Commençant à terminer mes livres de l'été, je naviguai sur les sites littéraires à la recherche d'un nouveau bouquin. Le nom d'Elif Shafak revint souvent, et je me décidai à lire la bâtarde d'Istanbul... Pourquoi celui-ci en particulier? Parce que le titre "claque", il saute aux yeux et attise une certaine curiosité : le terme de bâtarde évoque toujours un inconnu, des conflits familiaux et la difficulté de se construire derrière ce terme. Tout cela me parle, je suis curieux, je vais à la bibliothèque pour l'emprunter.
Je commence la lecture et, sans surprise, ces thèmes sont bien apparus. Au milieu d'un nombre assez conséquent de personnages, on découvre Asya la bâtarde et ses blessures. S’immisçant entre les deux histoires familiales racontées, Asya ne me surprend guère... Pourquoi alors donner un 8 à ce livre?
Parce que Asya fascine dans son interaction avec les autres personnages qui sont tout aussi fascinants! Je me corrige: ce n'est pas Asya qui fascine, mais ses interactions avec les différents protagonistes. En vérité ce n'est pas la bâtarde d'Istanbul l’héroïne, mais Istanbul avec ses habitants, anciens ou actuels, turcs ou arméniens.
Ainsi vient ma première critique de ce livre: avec le choix de ce titre, on se focalise trop sur Asya, ce qui nous amène à deviner la suite et la fin de l'histoire assez facilement. Les twists sont trop attendus. Néanmoins, ce sera ma seule critique.

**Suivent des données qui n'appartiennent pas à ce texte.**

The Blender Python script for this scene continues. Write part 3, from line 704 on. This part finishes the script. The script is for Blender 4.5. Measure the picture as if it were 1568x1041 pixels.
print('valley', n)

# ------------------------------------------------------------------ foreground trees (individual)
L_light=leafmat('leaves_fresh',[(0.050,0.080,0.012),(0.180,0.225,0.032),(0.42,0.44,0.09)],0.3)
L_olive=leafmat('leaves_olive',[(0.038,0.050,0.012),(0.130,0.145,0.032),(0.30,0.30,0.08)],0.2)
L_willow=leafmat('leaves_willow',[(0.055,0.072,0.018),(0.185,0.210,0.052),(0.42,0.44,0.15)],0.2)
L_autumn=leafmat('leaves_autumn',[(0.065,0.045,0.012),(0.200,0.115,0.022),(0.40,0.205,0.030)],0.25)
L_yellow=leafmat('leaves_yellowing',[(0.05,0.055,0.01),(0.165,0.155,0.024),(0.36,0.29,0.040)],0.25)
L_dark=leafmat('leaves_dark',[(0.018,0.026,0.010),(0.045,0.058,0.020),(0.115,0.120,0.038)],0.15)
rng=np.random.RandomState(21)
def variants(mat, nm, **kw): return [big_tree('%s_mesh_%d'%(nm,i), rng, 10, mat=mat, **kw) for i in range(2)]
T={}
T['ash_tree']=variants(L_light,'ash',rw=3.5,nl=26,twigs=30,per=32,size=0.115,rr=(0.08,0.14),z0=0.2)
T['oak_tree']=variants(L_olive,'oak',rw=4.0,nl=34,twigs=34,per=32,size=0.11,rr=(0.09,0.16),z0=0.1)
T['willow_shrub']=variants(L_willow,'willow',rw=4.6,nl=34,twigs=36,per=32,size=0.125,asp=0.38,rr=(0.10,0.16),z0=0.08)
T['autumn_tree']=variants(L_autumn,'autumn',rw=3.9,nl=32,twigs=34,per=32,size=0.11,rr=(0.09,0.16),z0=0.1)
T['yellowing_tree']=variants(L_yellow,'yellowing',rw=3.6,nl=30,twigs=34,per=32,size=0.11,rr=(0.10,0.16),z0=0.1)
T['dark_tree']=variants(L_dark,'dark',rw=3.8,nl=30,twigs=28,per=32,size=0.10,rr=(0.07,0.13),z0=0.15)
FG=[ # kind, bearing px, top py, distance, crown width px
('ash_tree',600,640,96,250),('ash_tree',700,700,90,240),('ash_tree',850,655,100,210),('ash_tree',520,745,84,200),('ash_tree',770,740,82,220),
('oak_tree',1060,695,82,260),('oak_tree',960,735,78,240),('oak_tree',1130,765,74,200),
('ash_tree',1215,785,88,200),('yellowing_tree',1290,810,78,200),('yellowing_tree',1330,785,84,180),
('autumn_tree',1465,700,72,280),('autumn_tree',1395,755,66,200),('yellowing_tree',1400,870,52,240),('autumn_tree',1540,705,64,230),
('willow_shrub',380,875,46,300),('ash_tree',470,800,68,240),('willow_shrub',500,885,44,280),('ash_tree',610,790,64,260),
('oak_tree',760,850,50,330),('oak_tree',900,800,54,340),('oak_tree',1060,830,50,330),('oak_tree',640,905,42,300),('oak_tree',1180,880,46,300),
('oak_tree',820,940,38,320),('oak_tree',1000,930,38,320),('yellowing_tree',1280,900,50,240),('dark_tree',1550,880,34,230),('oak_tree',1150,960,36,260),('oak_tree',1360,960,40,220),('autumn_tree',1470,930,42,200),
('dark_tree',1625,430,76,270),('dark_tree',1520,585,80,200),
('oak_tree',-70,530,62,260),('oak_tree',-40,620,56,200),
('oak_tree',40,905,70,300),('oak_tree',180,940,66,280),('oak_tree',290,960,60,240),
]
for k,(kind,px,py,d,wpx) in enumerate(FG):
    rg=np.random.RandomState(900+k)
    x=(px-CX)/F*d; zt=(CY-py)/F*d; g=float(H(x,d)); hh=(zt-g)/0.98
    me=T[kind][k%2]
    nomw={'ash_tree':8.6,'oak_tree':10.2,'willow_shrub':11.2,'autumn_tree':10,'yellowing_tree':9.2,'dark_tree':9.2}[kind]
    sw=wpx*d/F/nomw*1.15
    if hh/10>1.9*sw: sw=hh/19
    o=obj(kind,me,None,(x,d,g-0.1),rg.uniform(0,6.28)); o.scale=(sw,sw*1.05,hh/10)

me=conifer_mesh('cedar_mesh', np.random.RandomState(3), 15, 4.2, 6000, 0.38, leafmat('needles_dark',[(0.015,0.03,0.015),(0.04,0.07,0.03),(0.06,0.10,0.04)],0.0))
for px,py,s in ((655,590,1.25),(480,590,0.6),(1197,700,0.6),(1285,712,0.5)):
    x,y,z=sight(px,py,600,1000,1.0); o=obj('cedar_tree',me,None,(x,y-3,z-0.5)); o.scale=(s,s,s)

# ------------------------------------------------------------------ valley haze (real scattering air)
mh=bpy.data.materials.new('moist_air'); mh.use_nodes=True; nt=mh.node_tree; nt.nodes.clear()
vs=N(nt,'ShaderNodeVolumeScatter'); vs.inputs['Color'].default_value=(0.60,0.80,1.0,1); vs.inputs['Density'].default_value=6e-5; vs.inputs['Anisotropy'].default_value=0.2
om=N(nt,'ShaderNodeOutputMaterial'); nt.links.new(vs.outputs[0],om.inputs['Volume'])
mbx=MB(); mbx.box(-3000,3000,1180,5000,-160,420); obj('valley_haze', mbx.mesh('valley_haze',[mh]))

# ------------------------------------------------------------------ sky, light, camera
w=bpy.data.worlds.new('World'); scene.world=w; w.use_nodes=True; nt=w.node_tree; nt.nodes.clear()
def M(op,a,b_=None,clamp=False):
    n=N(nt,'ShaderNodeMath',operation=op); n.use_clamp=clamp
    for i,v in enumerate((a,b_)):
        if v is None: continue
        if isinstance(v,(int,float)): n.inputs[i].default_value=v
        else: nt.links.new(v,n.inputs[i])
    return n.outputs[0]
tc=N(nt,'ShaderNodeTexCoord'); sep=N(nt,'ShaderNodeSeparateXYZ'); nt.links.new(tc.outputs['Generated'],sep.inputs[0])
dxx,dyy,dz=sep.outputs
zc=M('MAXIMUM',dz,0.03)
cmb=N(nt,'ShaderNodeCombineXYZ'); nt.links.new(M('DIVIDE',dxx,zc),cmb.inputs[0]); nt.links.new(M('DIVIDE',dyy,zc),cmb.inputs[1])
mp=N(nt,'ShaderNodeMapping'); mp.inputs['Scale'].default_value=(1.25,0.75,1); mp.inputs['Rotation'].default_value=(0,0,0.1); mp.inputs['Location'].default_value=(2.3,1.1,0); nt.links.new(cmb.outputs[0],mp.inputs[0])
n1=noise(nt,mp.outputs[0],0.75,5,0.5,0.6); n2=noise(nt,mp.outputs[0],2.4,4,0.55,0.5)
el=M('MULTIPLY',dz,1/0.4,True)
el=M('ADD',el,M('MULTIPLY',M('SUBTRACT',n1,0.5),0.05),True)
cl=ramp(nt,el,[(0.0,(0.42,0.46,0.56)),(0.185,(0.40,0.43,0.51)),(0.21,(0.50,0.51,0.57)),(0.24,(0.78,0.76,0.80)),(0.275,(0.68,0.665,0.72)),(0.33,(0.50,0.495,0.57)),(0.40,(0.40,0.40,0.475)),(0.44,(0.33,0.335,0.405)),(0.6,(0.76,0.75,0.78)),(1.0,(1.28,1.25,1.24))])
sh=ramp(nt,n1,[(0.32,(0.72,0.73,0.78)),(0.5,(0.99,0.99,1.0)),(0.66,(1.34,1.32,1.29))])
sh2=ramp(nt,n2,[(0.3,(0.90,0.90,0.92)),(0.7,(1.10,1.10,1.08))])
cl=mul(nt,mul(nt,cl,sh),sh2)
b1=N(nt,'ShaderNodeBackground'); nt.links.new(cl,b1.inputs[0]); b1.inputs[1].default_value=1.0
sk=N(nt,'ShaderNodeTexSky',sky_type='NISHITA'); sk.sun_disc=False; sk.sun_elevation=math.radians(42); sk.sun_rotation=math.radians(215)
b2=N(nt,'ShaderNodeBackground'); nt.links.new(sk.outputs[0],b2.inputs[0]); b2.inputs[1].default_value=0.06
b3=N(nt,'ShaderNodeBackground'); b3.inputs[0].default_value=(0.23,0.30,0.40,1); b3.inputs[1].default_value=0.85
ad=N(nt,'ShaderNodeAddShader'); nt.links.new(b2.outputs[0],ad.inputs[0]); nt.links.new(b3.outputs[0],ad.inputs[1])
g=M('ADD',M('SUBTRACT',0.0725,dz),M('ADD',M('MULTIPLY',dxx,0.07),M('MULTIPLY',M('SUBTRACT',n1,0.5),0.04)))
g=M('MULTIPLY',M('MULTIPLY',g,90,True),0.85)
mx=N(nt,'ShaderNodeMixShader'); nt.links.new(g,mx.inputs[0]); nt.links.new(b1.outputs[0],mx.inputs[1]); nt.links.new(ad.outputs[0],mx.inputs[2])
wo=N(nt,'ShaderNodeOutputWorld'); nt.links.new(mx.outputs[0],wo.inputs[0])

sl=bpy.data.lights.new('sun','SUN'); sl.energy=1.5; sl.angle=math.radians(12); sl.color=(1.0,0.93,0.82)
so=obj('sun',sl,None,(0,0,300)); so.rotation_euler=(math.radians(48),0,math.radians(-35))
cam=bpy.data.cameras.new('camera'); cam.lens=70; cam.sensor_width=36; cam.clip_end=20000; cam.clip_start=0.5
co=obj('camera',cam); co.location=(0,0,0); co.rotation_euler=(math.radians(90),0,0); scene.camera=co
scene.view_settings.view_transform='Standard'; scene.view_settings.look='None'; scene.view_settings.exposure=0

En effet, ces twists téléphonés ne changent rien au plaisir de la lecture. Au contraire, on a même la farouche envie d'arriver au twist, simplement pour voir comment tout ce petit monde va réagir. Elif Shafak excelle dans la mise en place des personnages et la création de leurs personnalités, à tel point que ce ne sont plus les événements qui nous intéressent mais la façon dont ils vont être gérés. C'est un livre touchant, troublant et - comme tout bon livre - il nous emmène dans un Istanbul que nous ne connaissons peu, l'Istanbul cosmopolite né de son passé trouble, de sa tragédie cachée et de sa fracture entre traditionalisme et émancipation.
En un certain sens, ce livre pourrait me faire penser à une œuvre inconnue écrite par Salman Rushdie, car Elif Shafak allie histoires familiales multiples qui se croisent, quelques bribes de mystère et de magie, des fractures sociétales, des conflits qui n'en sont pas et les réconciliations qui vont avec. Mais - et c'est à mon sens la grande force de cette œuvre - elle manie à la perfection l'art d'écrire des drames sans vouloir dramatiser, parce que la vie n'est qu'une question de contexte, de coïncidence et que chaque petit détail peut amener à la plus grande des tragédies.